ESA sanctions ranked by disability: Notice that mental illness attracts by far the largest number of sanctions. Aren’t these the people who are most likely to commit suicide in such circumstances? [Image: ITV]

The Department for Work and Pensions, last November, released alarming details showing how sanctions against people in the Work-Related Activity Group of Employment and Support Allowance have increased over the past few years. Would you like to see what they showed when compared with the death rates that were published last month?

Of course you would.

In 2011, the number of sanctions was 4,471. We don’t have a death rate for the whole year but can say that between January and November that year, there were 4,003 sanctions and 1,300 deaths.

In 2012, the number of sanctions increased by a massive 184 per cent, to 12,708. The number of deaths more than doubled, to 2,990 (up 130 per cent). There were 545,980 people in the WRAG, meaning an average of one sanction for every 43 people.

In 2013, the number of sanctions increased again, nearly doubling to 22,963 (up 79 per cent on 2012 and a staggering 410 per cent more than in 2011). The number of deaths increased by 24 per cent, to 3,720. The WRAG population had increased to 596,010 (up by nine per cent).

We can see that the proportion of deaths has outstripped the growth of the WRAG, while the number of sanctions has skyrocketed; in the first six months of 2014 the number of sanctions had already passed the total for 2013 and stood at 25,011 by the end of June.

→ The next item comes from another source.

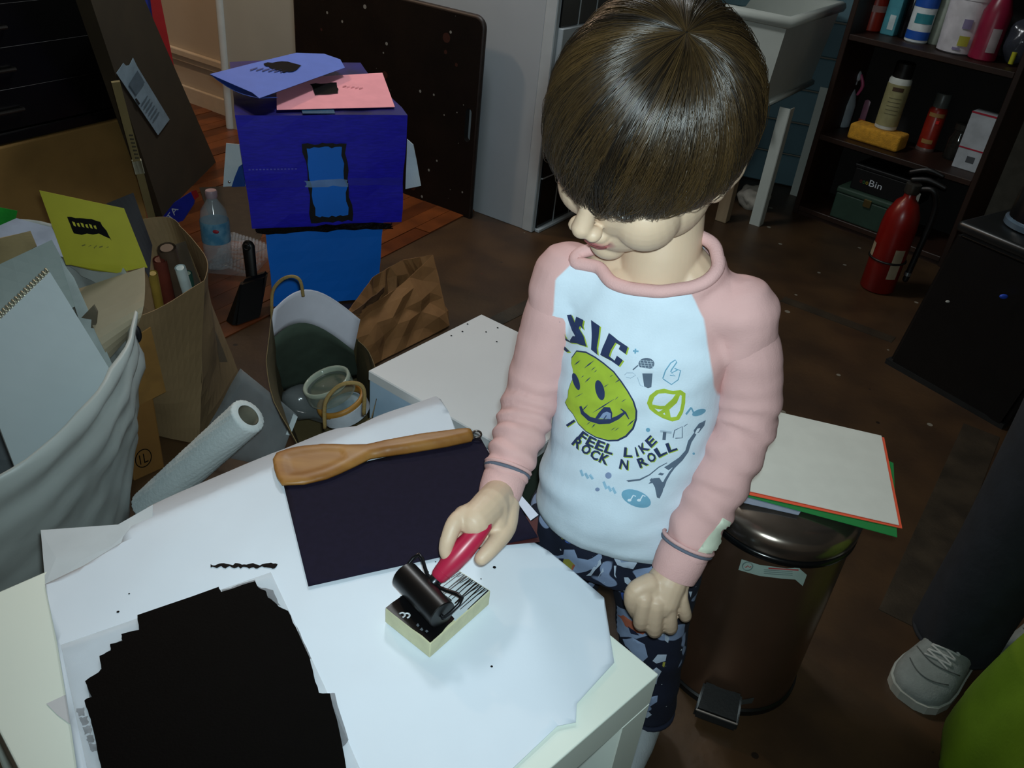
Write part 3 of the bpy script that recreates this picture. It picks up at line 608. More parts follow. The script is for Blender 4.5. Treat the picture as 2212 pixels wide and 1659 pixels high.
# water bottle
b = at(474, 575); tp = V3(-0.02, 0.02, 1).normalized()
t = thing('water_bottle', 'clear water bottle with blue label standing on the floor beside the blue robot', 'bottle', b)
bm = BM(); lathe(bm, [(0.028, 0.0), (0.040, 0.006), (0.041, 0.03), (0.038, 0.04), (0.041, 0.05), (0.041, 0.15), (0.036, 0.18), (0.016, 0.21), (0.014, 0.222)], b, 26, tp); obj('body', bm, mat('clear_bottle', '#b8c8d0', 0.08, alpha=0.35), t, smooth=True, angle=50)
bm = BM(); lathe(bm, [(0.016, 0.218), (0.017, 0.222), (0.017, 0.236), (0.015, 0.24)], b, 18, tp); obj('cap', bm, mat('pink_grey_cap', '#a8949c', 0.45), t, smooth=True, angle=40)
bm = BM(); lathe(bm, [(0.0418, 0.085), (0.0422, 0.09), (0.0422, 0.145), (0.0416, 0.15)], b, 26, tp, caps=False); lb = obj('label', bm, mat('bottle_label_blue', '#4a8cb0', 0.45, var=0.35, scale=40, col2='#7fb0c8'), t, smooth=True, angle=50)
q = b + tp * 0.13 + (V3(0, 0, 0) + V3(-b.x, -b.y, 0).normalized()) * 0.0425
bm = BM(); ellipsoid(bm, q, (0.011, 0.003, 0.006), u=10, v=6); obj('red_mark', bm, mat('label_red', '#b03040', 0.5), t, smooth=True)
# bubble wrap
def bubble(px4, name, label, hgt):
    cs = [at(x, y, 0.004) for x, y in px4]
    bm = BM()
    def fn(u, v):
        p = cs[0].lerp(cs[1], u).lerp(cs[3].lerp(cs[2], u), v); p.z = 0.006 + hgt * (0.5 + 0.5 * noise.noise(Vector((p.x * 14, p.y * 14, 2)))) * (math.sin(math.pi * u) * math.sin(math.pi * v)) ** 0.5; return p
    grid(bm, fn, 22, 22, 0.0)
    pts = [fn(i / 14 + 0.03 * (j % 2), j / 14) for i in range(1, 14) for j in range(1, 14)]
    for p in pts: bmesh.ops.create_icosphere(bm, subdivisions=1, radius=0.006, matrix=Matrix.Translation(p))
    tag(obj(name, bm, mat('clear_wrap', '#c6ccd2', 0.08, alpha=0.16, spec=0.9), smooth=True), label, 'wrap')
bubble(((440, 590), (545, 600), (600, 540), (500, 500)), 'bubble_wrap', 'clear bubble wrap on the floor in front of the water bottle', 0.05)
# black dustpan
d = at(505, 712); e = at(566, 690); n_ = V3(-(e - d).y, (e - d).x).normalized()
m_dp = mat('black_dustpan', '#070707', 0.45)
t = thing('dustpan', 'black dustpan with hanging hole standing between the kraft bag and blue robot', 'dustpan', d)
bl = [d, e, e + n_ * 0.05, d + n_ * 0.05]; tl = [d + V3(-0.012, 0.10, 0.09), e + V3(-0.012, 0.10, 0.09), e + V3(-0.012, 0.14, 0.09), d + V3(-0.012, 0.14, 0.09)]
bm = BM(); v, f = hexa(bm, bl, tl); bmesh.ops.bevel(bm, geom=list({x for q in f for x in q.edges}), offset=0.008, segments=2, affect='EDGES'); obj('pan', bm, m_dp, t, smooth=True, angle=50)
h0 = (tl[0] + tl[2]) / 2 - V3(0.01, 0, 0.01); h1 = h0 + V3(-0.01, 0.02, 0.085)
bm = BM(); capsule(bm, [h0, h1], [0.016, 0.018], 12, 1, 0.6, (0, 1, 0)); obj('handle', bm, m_dp, t, smooth=True)
bm = BM(); tube(bm, [h1 + V3(0.008 * math.cos(a), -0.014, 0.004 + 0.008 * math.sin(a)) for a in np.linspace(0, 2 * math.pi, 14)[:-1]], 0.003, 6, closed=True); obj('hanging_ring', bm, mat('dustpan_ring', '#141416', 0.4), t, smooth=True)
# ================================================================== blue painted box robot with papers on top
RL = V3(-0.732, 2.05); RR = V3(-0.352, 2.205); rd = (RR - RL).normalized(); rn = V3(-rd.y, rd.x); zA, zB, zC = 0.262, 0.556, 0.60
m_rob = mat('dark_blue_marker', '#1410b4', 0.5, var=0.3, scale=14, stretch=(3, 3, 18), col2='#2018cc', bump=0.1)
m_rtop = mat('dark_blue_top', '#0e0a5c', 0.4, var=0.4, scale=12)
m_bright = mat('bright_blue_vinyl', '#1076e6', 0.45, var=0.06, scale=6, bump=0.12, bscale=14)
rob = thing('cardboard_robot', 'dark blue painted cardboard box head on a bright blue column', 'cardboard model', (RL + RR) / 2 + rn * 0.13)
rdep = 0.34
bb = [RL + rd * 0.012, RR - rd * 0.002, RR + rn * rdep - rd * 0.04, RL + rn * rdep + rd * 0.05]
tt = [V3(*(RL - rd * 0.008).xy, zB), V3(*(RR + rd * 0.006).xy, zB), V3(*(RR + rn * rdep - rd * 0.055).xy, zC), V3(*(RL + rn * rdep + rd * 0.0).xy, zC)]
bm = BM(); hexa(bm, [V3(p.x, p.y, zA) for p in bb], tt); bmesh.ops.subdivide_edges(bm, edges=bm.edges[:], cuts=7, use_grid_fill=True); noisy(bm, 0.006, 9, 4); head = obj('box_head', bm, [m_rob, m_rtop], rob)
for p in head.data.polygons:
    if p.normal.z > 0.8: p.material_index = 1
cen = (RL + RR) / 2 + rn * 0.12
ped = [RL + rd * 0.045 + rn * 0.035, RR - rd * 0.045 + rn * 0.035, RR - rd * 0.06 + rn * 0.23, RL + rd * 0.06 + rn * 0.23]
pc = sum(ped, Vector()) / 4
bm = BM(); hexa(bm, [V3(*(pc + (p - pc) * 0.93).xy, 0.004) for p in ped], [V3(p.x, p.y, zA + 0.01) for p in ped]); bmesh.ops.subdivide_edges(bm, edges=bm.edges[:], cuts=7, use_grid_fill=True); noisy(bm, 0.005, 11, 9); obj('column', bm, m_bright, rob)
F00 = V3(*bb[0].xy, zA) - rn * 0.006; F10 = V3(*bb[1].xy, zA) - rn * 0.006; F01 = V3(*tt[0].xy, zB) - rn * 0.006
def jag(x0, y0, x1, y1, n=9, a=0.012):
    o = []
    for (xa, ya, xb, yb) in ((x0, y0, x1, y0), (x1, y0, x1, y1), (x1, y1, x0, y1), (x0, y1, x0, y0)):
        for k in range(n): s = k / n; o.append((xa + (xb - xa) * s + random.uniform(-a, a), ya + (yb - ya) * s + random.uniform(-a, a)))
    return o
m_jet = mat('black_marker', '#04040a', 0.5)
obj('black_outline', plate(F00, F10, F01, jag(0.385, 0.045, 0.655, 0.765), -rn * 0.003), m_jet, rob)
obj('bright_patch', plate(F00, F10, F01, jag(0.41, 0.10, 0.63, 0.735), -rn * 0.005, sp=0.0), m_bright, rob)
obj('clear_tape', plate(F00, F10, F01, jag(0.37, 0.385, 0.645, 0.445, 6, 0.008), -rn * 0.0065), mat('pale_tape', '#9cc4ec', 0.15, alpha=0.35), rob)
obj('long_tape', plate(F00, F10, F01, jag(0.0, 0.38, 1.0, 0.445, 12, 0.008), -rn * 0.0028), mat('shiny_tape', '#4040d8', 0.12, alpha=0.22, spec=0.9), rob)
for k in range(14): obj('stitch', plate(F00, F10, F01, [(0.03 + 0.022 * k, 0.541), (0.042 + 0.022 * k, 0.541), (0.042 + 0.022 * k, 0.552), (0.03 + 0.022 * k, 0.552)], -rn * 0.003), mat('stitch_dots', '#5c60d0', 0.4), rob)
obj('black_bottom_edge', plate(F00, F10, F01, jag(0.02, -0.045, 0.93, 0.015, 14, 0.012), -rn * 0.004), mat('black_foil', '#0a0a10', 0.15, bump=0.6, bscale=60), rob)
bm = BM(); quad(bm, V3(*tt[0].xy, zB + 0.004) + rd * 0.16 + rn * 0.002, V3(*tt[0].xy, zB + 0.004) + rd * 0.24 + rn * 0.002, V3(*tt[0].xy, zB + 0.010) + rd * 0.24 + rn * 0.035, V3(*tt[0].xy, zB + 0.010) + rd * 0.16 + rn * 0.035, 3, 3, 0.0006); obj('tape_strip', bm, mat('teal_tape', '#16486c', 0.3), rob)
m_flap = mat('white_blue_flap', '#e0ecf2', 0.45, var=0.2, scale=12, col2='#cfe0ea')
for sgn, px4 in ((-1, ((489, 309), (528, 312), (532, 402), (482, 403))), (1, ((880, 300), (893, 312), (910, 400), (876, 408)))):
    Yf = (RL + rn * 0.16).y if sgn < 0 else (RR + rn * 0.10).y
    p = [aty(x, y, Yf) for x, y in px4]; fl_ = obj('side_flap', quad(BM(), p[0], p[1], p[2], p[3], 6, 6, 0.003, wr=0.006, ws=14), m_flap, rob)
    if sgn < 0:
        bm = BM(); q = [aty(x, y, Yf - 0.009) for x, y in ((516, 360), (530, 350), (530, 403), (500, 404), (506, 385))]; bm.faces.new([bm.verts.new(x) for x in q]); obj('blue_smear', bm, mat('flap_blue', '#1c4a9c', 0.5), fl_)
        bm = BM(); ellipsoid(bm, aty(495, 393, Yf - 0.008), (0.004, 0.002, 0.004), u=8, v=6); obj('metal_brad', bm, mat('brad', '#e8f0f4', 0.2, metal=0.9), fl_, smooth=True)
# papers lying on the robot
def topz(x, y):
    p = V3(x, y) - RL; return zB + (zC - zB) * max(-0.3, min(1.2, p.dot(rn) / rdep)) + 0.0075
tag(obj('pink_paper', sheet(((597, 190), (640, 168), (826, 157), (853, 231), (598, 237)), topz, 0.0008, 0.03), mat('pink_paper', '#e89aa6', 0.7, var=0.04)), 'pink paper with black block print lying on the blue box', 'paper')
pk = bpy.data.objects['pink_paper']
m_ink = mat('black_print_ink', '#060506', 0.6, var=0.3, spec=0.1)
def inkpatch(px, zf, parent, nm='block_print', up=0.0022, sp=0.0, m=None):
    return obj(nm, sheet(px, zf, 0.0, sp, up), m or m_ink, parent)
def jagpx(pts, n=6, a=1.2):
    o = []
    for i in range(len(pts)):
        p, q = pts[i], pts[(i + 1) % len(pts)]
        for k in range(n): s = k / n; o.append((p[0] + (q[0] - p[0]) * s + random.uniform(-a, a), p[1] + (q[1] - p[1]) * s + random.uniform(-a, a)))
    return o
inkpatch(jagpx([(671, 183), (728, 180), (731, 203), (682, 207)], 5, 1.5), topz, pk)
for k in range(5): inkpatch(jagpx([(740 + 9 * k, 188 + k), (748 + 9 * k, 186 + k), (748 + 9 * k, 187.2 + k), (740 + 9 * k, 189.4 + k)], 2, 0.3), topz, pk, 'faint_print', m=mat('faint_print', '#b0707c', 0.6))
def bz(x, y): return topz(x, y) + 0.012 + 0.10 * max(0.0, 0.5 - abs((V3(x, y) - RL).dot(rd) - 0.05)) * 0.5
bl_ = obj('blue_paper', sheet(((453, 160), (640, 114), (700, 116), (735, 128), (745, 146), (560, 212), (545, 200), (510, 185)), bz, 0.0008, 0.03), mat('blue_paper', '#5670c4', 0.7, var=0.04)); tag(bl_, 'blue folded paper with black print lying over the pink paper', 'paper')
p4 = [onsurf(453, 160, bz), onsurf(560, 212, bz)]
obj('lower_leaf', quad(BM(), p4[0], p4[1], p4[1] + V3(0.03, 0.05, -0.008), p4[0] + V3(0.05, 0.06, -0.010), 6, 6, 0.0006, bulge=lambda u, v: V3(0, 0, -0.012 * math.sin(math.pi * u))), mat('blue_paper_shade', '#2a50b0', 0.7), bl_)
inkpatch(jagpx([(568, 138), (610, 134), (653, 142), (640, 154), (612, 158), (585, 149)], 4, 1.6), bz, bl_)
for k in range(6): inkpatch([(540 + 13 * k, 152 + k), (556 + 13 * k, 147 + k), (557 + 13 * k, 148.4 + k), (541 + 13 * k, 154 + k)], bz, bl_, 'faint_print', m=mat('faint_print_blue', '#2c3a78', 0.6))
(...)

The DWP will say this means nothing.

The Blog says it means serious questions may now be asked about the validity of sanctions and their effect on the health of claimants. Certainly there are mitigating factors, such as the rise in the ESA population due to migration from IB/SDA (but does this actually make the figures any less shocking?) and the fact that the results of mandatory reconsiderations were not included in the sanction figures, meaning they are slightly (but only slightly) higher than the number of sanctions that were actually imposed. Remember, this information has become available shortly after the DWP was revealed to have fabricated testimonies claiming that sanctions actually helped jobseekers back into work – not the same group of people, for sure, but setting a dangerous precedent.

Now we need to know how many people died after a sanction had been imposed, the nature of their illness, and the number of sanctions that had been imposed on them when they died. For clarity, it seems sensible to have that information presented month-by-month, in the same way the DWP’s November 2014 release on sanctions presents its information.

Does anybody have any suggestions that would improve a request for this information?